Garcia performed in Florida regional theaters without earning a dime. In 1978 he made the pilgrimage to Los Angeles, where he found work as a waiter and mover while performing with an improvisational group. Bit parts on TV and in film came sporadically.
Early on, Garcia turned down work if he didn't believe in the material. "There's a danger in young actors' being in total submission to the industry, in accepting the audition process as a do-or-die situation, where it can affect your emotional state," he says. "The only way to survive the process is by concentrating on your craft, on your passion for the work."

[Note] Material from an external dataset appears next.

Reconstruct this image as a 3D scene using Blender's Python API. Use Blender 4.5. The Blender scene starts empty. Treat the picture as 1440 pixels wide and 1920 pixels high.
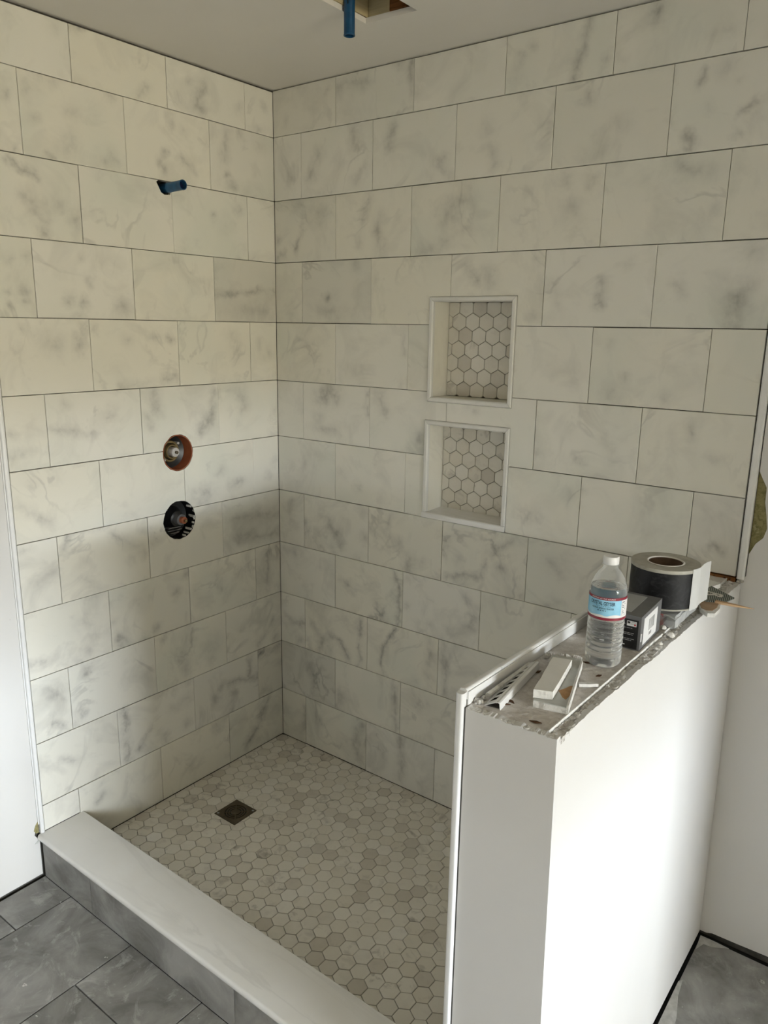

Garcia finally landed a significant part as a Miami homicide detective in The Mean Season. His first major role came in Hal Ashby's Eight Million Ways To Die, in which he played the suave cocaine kingpin. That film prompted Brian De Palma to offer him the Mafia-hit-man role in The Untouchables. Garcia read the script and liked it, but he made De Palma a proposition. Having just played a supervillian, and suffering from "the bad-guy blues," Garcia asked if he might play the sharpshooter instead. The director agreed.
Garcia has now played so many cops, he could teach a police-academy course. Is he getting typecast? "I certainly hope so," he says. "I spent seven years without working, so if they're making cop movies, I'll play cops. I got two kids to bring up."